Copy out exactly the lines from the first line of the material below through the line containing "socket_panel(1, 'recessed socket", and nothing beyond them.

START DATASET EXCERPT

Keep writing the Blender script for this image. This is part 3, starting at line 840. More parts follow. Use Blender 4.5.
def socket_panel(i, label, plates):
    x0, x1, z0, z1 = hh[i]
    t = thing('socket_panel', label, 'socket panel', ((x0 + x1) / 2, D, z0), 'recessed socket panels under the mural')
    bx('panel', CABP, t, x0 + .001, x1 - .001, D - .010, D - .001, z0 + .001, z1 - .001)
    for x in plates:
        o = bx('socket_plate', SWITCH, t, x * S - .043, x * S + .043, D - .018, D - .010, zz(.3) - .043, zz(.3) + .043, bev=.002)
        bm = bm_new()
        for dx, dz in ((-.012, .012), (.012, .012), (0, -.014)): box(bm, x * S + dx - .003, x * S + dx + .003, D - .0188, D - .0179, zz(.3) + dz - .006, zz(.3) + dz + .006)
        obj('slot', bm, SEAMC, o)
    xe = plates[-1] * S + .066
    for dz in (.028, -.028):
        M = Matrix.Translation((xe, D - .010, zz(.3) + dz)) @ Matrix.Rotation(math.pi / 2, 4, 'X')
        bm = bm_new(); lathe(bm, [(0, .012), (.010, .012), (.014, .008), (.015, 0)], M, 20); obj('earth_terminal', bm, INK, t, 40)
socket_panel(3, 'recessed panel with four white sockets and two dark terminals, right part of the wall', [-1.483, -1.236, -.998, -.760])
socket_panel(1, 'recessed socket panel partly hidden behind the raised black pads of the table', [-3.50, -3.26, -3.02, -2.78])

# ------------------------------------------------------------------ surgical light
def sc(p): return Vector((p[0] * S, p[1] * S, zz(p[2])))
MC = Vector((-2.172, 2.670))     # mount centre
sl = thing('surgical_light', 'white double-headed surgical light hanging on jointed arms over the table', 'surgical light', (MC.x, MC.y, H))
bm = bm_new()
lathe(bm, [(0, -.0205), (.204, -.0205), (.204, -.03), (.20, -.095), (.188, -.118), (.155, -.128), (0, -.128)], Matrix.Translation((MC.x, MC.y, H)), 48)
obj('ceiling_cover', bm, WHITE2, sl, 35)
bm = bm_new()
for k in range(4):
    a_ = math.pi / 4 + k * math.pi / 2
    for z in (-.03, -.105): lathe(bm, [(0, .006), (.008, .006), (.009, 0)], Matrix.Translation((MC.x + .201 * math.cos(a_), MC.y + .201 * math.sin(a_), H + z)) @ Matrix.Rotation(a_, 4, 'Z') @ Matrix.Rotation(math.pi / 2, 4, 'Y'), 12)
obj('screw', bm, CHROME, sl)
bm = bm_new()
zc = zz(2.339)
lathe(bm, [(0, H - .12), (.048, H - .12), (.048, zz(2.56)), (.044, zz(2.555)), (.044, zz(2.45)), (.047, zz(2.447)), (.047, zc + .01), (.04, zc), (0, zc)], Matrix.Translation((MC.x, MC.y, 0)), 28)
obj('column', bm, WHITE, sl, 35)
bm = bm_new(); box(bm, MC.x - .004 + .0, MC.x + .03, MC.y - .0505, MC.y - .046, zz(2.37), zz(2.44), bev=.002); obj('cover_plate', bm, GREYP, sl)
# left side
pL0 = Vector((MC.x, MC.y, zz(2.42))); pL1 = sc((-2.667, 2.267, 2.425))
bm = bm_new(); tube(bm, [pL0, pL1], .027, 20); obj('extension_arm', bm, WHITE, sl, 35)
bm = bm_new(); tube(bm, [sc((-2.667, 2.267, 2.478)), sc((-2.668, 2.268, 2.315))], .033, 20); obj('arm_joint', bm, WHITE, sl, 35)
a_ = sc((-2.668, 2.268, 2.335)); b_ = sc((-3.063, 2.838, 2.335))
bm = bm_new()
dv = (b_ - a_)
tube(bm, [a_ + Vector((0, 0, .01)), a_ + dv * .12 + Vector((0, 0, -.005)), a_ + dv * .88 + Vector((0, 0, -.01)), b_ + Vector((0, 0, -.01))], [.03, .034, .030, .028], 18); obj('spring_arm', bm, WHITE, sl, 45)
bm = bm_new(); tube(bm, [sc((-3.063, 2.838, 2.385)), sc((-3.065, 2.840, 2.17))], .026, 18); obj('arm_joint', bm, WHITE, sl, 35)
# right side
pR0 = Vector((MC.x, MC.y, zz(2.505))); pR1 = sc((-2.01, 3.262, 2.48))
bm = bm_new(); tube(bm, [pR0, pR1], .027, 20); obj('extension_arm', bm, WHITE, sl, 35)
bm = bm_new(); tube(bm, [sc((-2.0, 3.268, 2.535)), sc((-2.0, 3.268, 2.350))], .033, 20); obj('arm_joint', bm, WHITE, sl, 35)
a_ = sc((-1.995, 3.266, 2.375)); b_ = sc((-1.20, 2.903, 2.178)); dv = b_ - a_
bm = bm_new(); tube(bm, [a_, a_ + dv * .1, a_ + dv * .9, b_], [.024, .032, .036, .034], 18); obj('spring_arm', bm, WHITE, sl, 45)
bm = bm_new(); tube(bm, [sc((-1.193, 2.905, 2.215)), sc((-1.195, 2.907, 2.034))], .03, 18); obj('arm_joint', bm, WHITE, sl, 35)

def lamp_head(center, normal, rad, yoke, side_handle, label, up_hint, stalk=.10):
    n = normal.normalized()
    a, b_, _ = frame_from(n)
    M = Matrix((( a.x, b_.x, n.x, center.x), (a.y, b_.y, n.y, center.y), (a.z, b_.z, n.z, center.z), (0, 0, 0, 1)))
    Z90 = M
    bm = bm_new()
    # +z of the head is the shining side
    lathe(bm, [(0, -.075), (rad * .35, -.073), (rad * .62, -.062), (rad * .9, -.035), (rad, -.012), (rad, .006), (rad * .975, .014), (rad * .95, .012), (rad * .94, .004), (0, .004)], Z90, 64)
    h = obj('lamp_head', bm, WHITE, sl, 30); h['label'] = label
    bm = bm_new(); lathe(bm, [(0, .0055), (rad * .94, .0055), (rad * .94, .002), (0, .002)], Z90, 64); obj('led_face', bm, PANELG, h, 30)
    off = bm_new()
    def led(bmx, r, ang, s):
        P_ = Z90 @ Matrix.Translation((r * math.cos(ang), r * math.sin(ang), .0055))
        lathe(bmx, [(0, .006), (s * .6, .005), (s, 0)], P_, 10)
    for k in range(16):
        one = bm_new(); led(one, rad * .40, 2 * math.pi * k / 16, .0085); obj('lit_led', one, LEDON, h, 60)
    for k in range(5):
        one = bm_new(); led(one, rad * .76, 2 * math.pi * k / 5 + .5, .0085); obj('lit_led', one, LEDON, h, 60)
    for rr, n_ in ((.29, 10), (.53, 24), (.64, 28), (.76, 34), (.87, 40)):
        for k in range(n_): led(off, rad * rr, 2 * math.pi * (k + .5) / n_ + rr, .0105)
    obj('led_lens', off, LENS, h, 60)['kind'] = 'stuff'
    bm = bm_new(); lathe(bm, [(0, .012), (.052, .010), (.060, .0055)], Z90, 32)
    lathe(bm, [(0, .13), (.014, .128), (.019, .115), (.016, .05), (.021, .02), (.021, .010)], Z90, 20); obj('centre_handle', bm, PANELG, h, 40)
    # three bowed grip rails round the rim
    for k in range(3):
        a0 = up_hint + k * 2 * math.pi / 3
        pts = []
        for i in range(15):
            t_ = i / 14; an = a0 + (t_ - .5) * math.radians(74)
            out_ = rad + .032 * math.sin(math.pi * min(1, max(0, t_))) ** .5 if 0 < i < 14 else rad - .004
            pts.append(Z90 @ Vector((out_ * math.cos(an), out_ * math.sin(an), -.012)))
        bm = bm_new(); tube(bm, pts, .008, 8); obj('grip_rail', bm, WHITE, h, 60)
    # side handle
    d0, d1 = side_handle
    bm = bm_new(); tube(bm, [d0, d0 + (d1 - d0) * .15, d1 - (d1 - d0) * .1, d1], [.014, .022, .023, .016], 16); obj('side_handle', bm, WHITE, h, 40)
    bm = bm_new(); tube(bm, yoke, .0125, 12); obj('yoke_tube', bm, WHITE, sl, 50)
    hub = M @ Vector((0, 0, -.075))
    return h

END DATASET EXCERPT

- [THE ANSWER]
Keep writing the Blender script for this image. This is part 3, starting at line 840. More parts follow. Use Blender 4.5.
def socket_panel(i, label, plates):
    x0, x1, z0, z1 = hh[i]
    t = thing('socket_panel', label, 'socket panel', ((x0 + x1) / 2, D, z0), 'recessed socket panels under the mural')
    bx('panel', CABP, t, x0 + .001, x1 - .001, D - .010, D - .001, z0 + .001, z1 - .001)
    for x in plates:
        o = bx('socket_plate', SWITCH, t, x * S - .043, x * S + .043, D - .018, D - .010, zz(.3) - .043, zz(.3) + .043, bev=.002)
        bm = bm_new()
        for dx, dz in ((-.012, .012), (.012, .012), (0, -.014)): box(bm, x * S + dx - .003, x * S + dx + .003, D - .0188, D - .0179, zz(.3) + dz - .006, zz(.3) + dz + .006)
        obj('slot', bm, SEAMC, o)
    xe = plates[-1] * S + .066
    for dz in (.028, -.028):
        M = Matrix.Translation((xe, D - .010, zz(.3) + dz)) @ Matrix.Rotation(math.pi / 2, 4, 'X')
        bm = bm_new(); lathe(bm, [(0, .012), (.010, .012), (.014, .008), (.015, 0)], M, 20); obj('earth_terminal', bm, INK, t, 40)
socket_panel(3, 'recessed panel with four white sockets and two dark terminals, right part of the wall', [-1.483, -1.236, -.998, -.760])
socket_panel(1, 'recessed socket panel partly hidden behind the raised black pads of the table', [-3.50, -3.26, -3.02, -2.78])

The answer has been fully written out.